"""

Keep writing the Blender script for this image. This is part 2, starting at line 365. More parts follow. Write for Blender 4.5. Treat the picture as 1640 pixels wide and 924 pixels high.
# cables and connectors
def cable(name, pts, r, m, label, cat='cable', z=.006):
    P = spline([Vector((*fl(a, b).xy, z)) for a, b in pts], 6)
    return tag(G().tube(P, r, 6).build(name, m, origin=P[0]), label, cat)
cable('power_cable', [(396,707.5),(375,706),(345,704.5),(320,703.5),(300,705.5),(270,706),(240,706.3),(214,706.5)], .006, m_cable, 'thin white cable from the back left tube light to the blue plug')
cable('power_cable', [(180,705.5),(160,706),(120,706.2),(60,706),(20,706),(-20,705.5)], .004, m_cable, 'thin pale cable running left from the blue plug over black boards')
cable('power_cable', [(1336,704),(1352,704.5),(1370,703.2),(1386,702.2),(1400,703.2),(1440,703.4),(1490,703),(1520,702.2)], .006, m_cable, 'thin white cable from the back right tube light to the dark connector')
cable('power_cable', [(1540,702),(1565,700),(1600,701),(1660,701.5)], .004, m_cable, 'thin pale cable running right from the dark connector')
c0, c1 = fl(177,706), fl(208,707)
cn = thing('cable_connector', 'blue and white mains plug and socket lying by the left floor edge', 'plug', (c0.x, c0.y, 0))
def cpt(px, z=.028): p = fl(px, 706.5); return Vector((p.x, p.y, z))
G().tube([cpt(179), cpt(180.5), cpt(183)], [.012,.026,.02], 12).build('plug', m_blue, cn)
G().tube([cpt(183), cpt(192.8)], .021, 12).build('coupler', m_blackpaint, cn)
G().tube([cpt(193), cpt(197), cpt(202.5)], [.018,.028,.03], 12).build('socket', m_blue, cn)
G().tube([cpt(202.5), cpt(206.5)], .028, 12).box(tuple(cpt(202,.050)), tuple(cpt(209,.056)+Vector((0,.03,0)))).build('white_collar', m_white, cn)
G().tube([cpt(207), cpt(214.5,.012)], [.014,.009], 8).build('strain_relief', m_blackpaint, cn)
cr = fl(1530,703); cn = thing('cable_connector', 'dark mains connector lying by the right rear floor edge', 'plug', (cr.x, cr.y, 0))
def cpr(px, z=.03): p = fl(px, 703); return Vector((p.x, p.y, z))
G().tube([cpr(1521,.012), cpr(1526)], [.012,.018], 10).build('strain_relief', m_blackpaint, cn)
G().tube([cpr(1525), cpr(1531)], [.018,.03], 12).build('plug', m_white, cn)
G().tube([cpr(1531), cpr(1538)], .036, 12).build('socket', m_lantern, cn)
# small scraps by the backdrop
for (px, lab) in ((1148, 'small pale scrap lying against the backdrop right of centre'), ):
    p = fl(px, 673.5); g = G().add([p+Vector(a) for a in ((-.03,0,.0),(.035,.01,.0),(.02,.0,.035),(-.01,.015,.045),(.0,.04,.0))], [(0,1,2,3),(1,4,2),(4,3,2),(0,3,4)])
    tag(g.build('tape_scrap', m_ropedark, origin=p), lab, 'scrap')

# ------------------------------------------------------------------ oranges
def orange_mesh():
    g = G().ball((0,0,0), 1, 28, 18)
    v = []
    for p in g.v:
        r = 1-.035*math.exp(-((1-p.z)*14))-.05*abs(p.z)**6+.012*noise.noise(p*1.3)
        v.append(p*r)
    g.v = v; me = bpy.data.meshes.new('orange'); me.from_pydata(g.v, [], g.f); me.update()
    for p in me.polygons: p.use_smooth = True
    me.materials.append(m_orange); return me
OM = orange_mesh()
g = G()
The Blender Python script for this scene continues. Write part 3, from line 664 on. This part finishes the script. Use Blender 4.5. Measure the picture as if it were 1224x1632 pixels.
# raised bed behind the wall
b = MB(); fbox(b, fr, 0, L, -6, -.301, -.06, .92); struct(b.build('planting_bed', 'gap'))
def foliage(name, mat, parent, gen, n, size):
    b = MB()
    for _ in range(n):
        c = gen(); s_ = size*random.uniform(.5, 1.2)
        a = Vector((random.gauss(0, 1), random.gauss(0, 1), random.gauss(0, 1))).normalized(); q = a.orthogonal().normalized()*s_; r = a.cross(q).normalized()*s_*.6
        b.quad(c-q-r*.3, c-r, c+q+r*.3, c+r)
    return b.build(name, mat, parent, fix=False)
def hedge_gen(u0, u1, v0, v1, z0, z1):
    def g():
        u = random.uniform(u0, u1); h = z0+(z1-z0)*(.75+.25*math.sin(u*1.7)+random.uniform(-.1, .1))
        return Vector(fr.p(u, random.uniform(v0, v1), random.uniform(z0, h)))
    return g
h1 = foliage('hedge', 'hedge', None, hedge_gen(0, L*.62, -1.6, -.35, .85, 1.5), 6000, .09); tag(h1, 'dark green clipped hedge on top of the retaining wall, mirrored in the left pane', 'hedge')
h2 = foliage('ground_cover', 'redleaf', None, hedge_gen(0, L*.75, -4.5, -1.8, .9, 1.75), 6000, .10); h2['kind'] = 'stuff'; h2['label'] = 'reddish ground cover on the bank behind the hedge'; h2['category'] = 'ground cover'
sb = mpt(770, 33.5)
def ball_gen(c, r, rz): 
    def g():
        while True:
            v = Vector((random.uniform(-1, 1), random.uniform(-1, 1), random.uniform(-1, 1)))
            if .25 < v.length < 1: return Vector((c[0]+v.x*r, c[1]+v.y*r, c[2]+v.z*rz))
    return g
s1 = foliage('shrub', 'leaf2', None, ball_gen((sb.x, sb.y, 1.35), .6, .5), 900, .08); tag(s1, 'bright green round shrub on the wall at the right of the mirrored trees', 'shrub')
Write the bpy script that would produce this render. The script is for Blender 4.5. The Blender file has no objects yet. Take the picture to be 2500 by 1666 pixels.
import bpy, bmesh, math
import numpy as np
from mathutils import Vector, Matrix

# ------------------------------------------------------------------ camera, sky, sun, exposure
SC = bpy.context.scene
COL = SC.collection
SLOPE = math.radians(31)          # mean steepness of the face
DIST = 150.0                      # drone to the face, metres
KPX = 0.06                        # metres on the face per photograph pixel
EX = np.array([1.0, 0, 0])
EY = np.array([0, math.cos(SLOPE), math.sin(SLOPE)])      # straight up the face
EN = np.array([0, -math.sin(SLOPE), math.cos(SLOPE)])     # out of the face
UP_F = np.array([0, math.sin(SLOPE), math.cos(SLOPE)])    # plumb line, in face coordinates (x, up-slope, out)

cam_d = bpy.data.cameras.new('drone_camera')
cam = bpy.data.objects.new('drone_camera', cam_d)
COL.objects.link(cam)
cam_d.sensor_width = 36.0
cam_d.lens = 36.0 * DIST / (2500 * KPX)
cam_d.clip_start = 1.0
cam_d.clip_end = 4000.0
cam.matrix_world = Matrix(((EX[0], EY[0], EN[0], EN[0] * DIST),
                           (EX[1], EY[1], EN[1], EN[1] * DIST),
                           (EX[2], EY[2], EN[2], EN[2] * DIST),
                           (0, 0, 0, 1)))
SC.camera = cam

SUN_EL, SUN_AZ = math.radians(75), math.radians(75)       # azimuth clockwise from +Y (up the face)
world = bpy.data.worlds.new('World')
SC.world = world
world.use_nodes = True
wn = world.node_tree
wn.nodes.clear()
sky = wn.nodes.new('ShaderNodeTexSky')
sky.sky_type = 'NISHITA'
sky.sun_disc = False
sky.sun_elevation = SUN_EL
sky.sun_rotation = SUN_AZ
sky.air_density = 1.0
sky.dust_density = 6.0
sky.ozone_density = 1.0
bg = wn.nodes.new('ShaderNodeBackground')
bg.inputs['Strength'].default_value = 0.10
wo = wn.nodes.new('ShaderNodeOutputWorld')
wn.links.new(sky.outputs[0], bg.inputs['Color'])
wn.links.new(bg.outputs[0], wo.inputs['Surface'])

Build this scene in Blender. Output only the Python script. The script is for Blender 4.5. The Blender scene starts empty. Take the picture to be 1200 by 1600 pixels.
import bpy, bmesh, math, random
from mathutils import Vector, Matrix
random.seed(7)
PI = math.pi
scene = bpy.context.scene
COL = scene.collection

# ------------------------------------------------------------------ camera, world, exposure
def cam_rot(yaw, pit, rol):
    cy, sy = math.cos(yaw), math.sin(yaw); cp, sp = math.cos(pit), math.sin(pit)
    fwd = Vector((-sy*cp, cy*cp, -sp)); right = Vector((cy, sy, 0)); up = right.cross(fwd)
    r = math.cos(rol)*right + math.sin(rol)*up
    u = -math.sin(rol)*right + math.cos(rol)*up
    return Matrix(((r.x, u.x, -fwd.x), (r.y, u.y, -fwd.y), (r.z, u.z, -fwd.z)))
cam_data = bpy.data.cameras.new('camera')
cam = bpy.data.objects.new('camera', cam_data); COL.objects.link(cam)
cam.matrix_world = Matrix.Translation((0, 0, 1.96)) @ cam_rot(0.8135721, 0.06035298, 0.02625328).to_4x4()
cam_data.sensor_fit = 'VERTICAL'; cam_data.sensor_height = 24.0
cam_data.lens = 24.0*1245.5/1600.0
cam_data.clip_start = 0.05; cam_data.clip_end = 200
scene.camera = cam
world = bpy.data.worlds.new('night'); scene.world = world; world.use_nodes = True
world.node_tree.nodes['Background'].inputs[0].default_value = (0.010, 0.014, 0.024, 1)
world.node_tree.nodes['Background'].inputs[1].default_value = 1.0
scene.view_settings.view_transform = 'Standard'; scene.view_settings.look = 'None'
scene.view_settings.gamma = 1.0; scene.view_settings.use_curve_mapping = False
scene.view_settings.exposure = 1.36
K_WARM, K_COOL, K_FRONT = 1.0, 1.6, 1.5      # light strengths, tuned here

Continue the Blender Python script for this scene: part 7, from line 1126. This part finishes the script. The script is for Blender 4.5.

"""

TASK TO CARRY OUT => Nothing but the lines from the one with "Build this scene" to the one with "COL = scene.collection" should be echoed, both of them included, exactly as written.

WRITTEN ANSWER =>
Build this scene in Blender. Output only the Python script. The script is for Blender 4.5. The Blender scene starts empty. Take the picture to be 1200 by 1600 pixels.
import bpy, bmesh, math, random
from mathutils import Vector, Matrix
random.seed(7)
PI = math.pi
scene = bpy.context.scene
COL = scene.collection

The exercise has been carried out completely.